EXERCISE GOAL :: Transcribe the data that follows precisely, omitting nothing.

** START OF DATA SECTION **

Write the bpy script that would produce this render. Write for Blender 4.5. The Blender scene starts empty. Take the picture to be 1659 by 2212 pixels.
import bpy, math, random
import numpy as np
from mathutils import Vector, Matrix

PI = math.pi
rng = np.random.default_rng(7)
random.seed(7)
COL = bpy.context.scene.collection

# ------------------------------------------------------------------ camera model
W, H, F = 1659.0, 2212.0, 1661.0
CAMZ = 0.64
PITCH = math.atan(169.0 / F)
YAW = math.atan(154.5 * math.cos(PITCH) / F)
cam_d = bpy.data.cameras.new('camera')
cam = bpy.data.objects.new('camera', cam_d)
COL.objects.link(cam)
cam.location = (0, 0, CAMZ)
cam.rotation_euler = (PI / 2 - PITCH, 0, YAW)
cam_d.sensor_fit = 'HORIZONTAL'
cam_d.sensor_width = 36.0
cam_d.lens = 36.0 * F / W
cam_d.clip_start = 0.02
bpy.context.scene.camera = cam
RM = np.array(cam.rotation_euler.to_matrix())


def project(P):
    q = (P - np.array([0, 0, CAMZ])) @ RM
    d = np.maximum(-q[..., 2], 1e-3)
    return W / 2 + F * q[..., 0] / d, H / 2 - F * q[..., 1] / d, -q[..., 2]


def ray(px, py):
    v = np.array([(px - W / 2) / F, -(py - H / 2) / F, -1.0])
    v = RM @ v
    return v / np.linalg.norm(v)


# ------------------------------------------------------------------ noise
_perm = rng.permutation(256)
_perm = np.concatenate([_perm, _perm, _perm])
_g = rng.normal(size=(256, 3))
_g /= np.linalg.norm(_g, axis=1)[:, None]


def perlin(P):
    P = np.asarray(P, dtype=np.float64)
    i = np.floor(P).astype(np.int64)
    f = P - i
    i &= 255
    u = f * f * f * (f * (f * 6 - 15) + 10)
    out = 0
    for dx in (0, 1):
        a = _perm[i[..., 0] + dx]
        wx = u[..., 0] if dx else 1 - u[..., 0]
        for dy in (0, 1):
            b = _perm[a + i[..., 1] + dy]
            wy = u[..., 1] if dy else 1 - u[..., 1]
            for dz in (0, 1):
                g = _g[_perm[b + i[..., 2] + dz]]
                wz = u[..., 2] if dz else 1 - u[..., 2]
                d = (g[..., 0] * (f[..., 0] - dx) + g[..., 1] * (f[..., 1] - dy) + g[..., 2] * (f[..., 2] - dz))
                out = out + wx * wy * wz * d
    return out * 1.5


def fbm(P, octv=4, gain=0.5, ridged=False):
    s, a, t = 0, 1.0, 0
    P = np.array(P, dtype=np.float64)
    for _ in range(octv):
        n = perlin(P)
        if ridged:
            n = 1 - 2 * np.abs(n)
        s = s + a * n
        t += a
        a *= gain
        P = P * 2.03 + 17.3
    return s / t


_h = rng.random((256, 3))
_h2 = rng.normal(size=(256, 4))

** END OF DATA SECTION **

ANSWER FOR THE TASK ::
Write the bpy script that would produce this render. Write for Blender 4.5. The Blender scene starts empty. Take the picture to be 1659 by 2212 pixels.
import bpy, math, random
import numpy as np
from mathutils import Vector, Matrix

PI = math.pi
rng = np.random.default_rng(7)
random.seed(7)
COL = bpy.context.scene.collection

# ------------------------------------------------------------------ camera model
W, H, F = 1659.0, 2212.0, 1661.0
CAMZ = 0.64
PITCH = math.atan(169.0 / F)
YAW = math.atan(154.5 * math.cos(PITCH) / F)
cam_d = bpy.data.cameras.new('camera')
cam = bpy.data.objects.new('camera', cam_d)
COL.objects.link(cam)
cam.location = (0, 0, CAMZ)
cam.rotation_euler = (PI / 2 - PITCH, 0, YAW)
cam_d.sensor_fit = 'HORIZONTAL'
cam_d.sensor_width = 36.0
cam_d.lens = 36.0 * F / W
cam_d.clip_start = 0.02
bpy.context.scene.camera = cam
RM = np.array(cam.rotation_euler.to_matrix())


def project(P):
    q = (P - np.array([0, 0, CAMZ])) @ RM
    d = np.maximum(-q[..., 2], 1e-3)
    return W / 2 + F * q[..., 0] / d, H / 2 - F * q[..., 1] / d, -q[..., 2]


def ray(px, py):
    v = np.array([(px - W / 2) / F, -(py - H / 2) / F, -1.0])
    v = RM @ v
    return v / np.linalg.norm(v)


# ------------------------------------------------------------------ noise
_perm = rng.permutation(256)
_perm = np.concatenate([_perm, _perm, _perm])
_g = rng.normal(size=(256, 3))
_g /= np.linalg.norm(_g, axis=1)[:, None]


def perlin(P):
    P = np.asarray(P, dtype=np.float64)
    i = np.floor(P).astype(np.int64)
    f = P - i
    i &= 255
    u = f * f * f * (f * (f * 6 - 15) + 10)
    out = 0
    for dx in (0, 1):
        a = _perm[i[..., 0] + dx]
        wx = u[..., 0] if dx else 1 - u[..., 0]
        for dy in (0, 1):
            b = _perm[a + i[..., 1] + dy]
            wy = u[..., 1] if dy else 1 - u[..., 1]
            for dz in (0, 1):
                g = _g[_perm[b + i[..., 2] + dz]]
                wz = u[..., 2] if dz else 1 - u[..., 2]
                d = (g[..., 0] * (f[..., 0] - dx) + g[..., 1] * (f[..., 1] - dy) + g[..., 2] * (f[..., 2] - dz))
                out = out + wx * wy * wz * d
    return out * 1.5


def fbm(P, octv=4, gain=0.5, ridged=False):
    s, a, t = 0, 1.0, 0
    P = np.array(P, dtype=np.float64)
    for _ in range(octv):
        n = perlin(P)
        if ridged:
            n = 1 - 2 * np.abs(n)
        s = s + a * n
        t += a
        a *= gain
        P = P * 2.03 + 17.3
    return s / t


_h = rng.random((256, 3))
_h2 = rng.normal(size=(256, 4))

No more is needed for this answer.